High-Resolution Air Quality Prediction Using Low-Cost Sensors

The use of low-cost sensors in air quality monitoring networks is still a much-debated topic among practitioners: they are much cheaper than traditional air quality monitoring stations set up by public authorities (a few hundred dollars compared to a few dozens of thousand dollars) at the cost of a lower accuracy and robustness. This paper presents a case study of using low-cost sensors measurements in an air quality prediction engine. The engine predicts jointly PM2.5 and PM10 concentrations in the United States at a very high resolution in the range of a few dozens of meters. It is fed with the measurements provided by official air quality monitoring stations, the measurements provided by a network of more than 4000 low-cost sensors across the country, and traffic estimates. We show that the use of low-cost sensors' measurements improves the engine's accuracy very significantly. In particular, we derive a strong link between the density of low-cost sensors and the predictions' accuracy: the more low-cost sensors are in an area, the more accurate are the predictions. As an illustration, in areas with the highest density of low-cost sensors, the low-cost sensors' measurements bring a 25% and 15% improvement in PM2.5 and PM10 predictions' accuracy respectively. An other strong conclusion is that in some areas with a high density of low-cost sensors, the engine performs better when fed with low-cost sensors' measurements only than when fed with official monitoring stations' measurements only: this suggests that an air quality monitoring network composed of low-cost sensors is effective in monitoring air quality. This is a very important result, as such a monitoring network is much cheaper to set up.

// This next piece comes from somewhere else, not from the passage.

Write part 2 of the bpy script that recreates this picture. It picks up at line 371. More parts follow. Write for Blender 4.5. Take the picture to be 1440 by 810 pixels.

PlumeNet: Large-Scale Air Quality Forecasting Using A Convolutional LSTM Network

This paper presents an engine able to forecast jointly the concentrations of the main pollutants harming people's health: nitrogen dioxyde (NO2), ozone (O3) and particulate matter (PM2.5 and PM10, which are respectively the particles whose diameters are below 2.5 um and 10 um respectively). The forecasts are performed on a regular grid (the results presented in the paper are produced with a 0.5{\deg} resolution grid over Europe and the United States) with a neural network whose architecture includes convolutional LSTM blocks. The engine is fed with the most recent air quality monitoring stations measures available, weather forecasts as well as air quality physical and chemical model (AQPCM) outputs. The engine can be used to produce air quality forecasts with long time horizons, and the experiments presented in this paper show that the 4 days forecasts beat very significantly simple benchmarks. A valuable advantage of the engine is that it does not need much computing power: the forecasts can be built in a few minutes on a standard GPU. Thus, they can be updated very frequently, as soon as new air quality measures are available (generally every hour), which is not the case of AQPCMs traditionally used for air quality forecasting. The engine described in this paper relies on the same principles as a prediction engine deployed and used by Plume Labs in several products aiming at providing air quality data to individuals and businesses.

DeepPlume: Very High Resolution Real-Time Air Quality Mapping

This paper presents an engine able to predict jointly the real-time concentration of the main pollutants harming people's health: nitrogen dioxyde (NO2), ozone (O3) and particulate matter (PM2.5 and PM10, which are respectively the particles whose size are below 2.5 um and 10 um). The engine covers a large part of the world and is fed with real-time official stations measures, atmospheric models' forecasts, land cover data, road networks and traffic estimates to produce predictions with a very high resolution in the range of a few dozens of meters. This resolution makes the engine adapted to very innovative applications like street-level air quality mapping or air quality adjusted routing. Plume Labs has deployed a similar prediction engine to build several products aiming at providing air quality data to individuals and businesses. For the sake of clarity and reproducibility, the engine presented here has been built specifically for this paper and differs quite significantly from the one used in Plume Labs' products. A major difference is in the data sources feeding the engine: in particular, this prediction engine does not include mobile sensors measurements.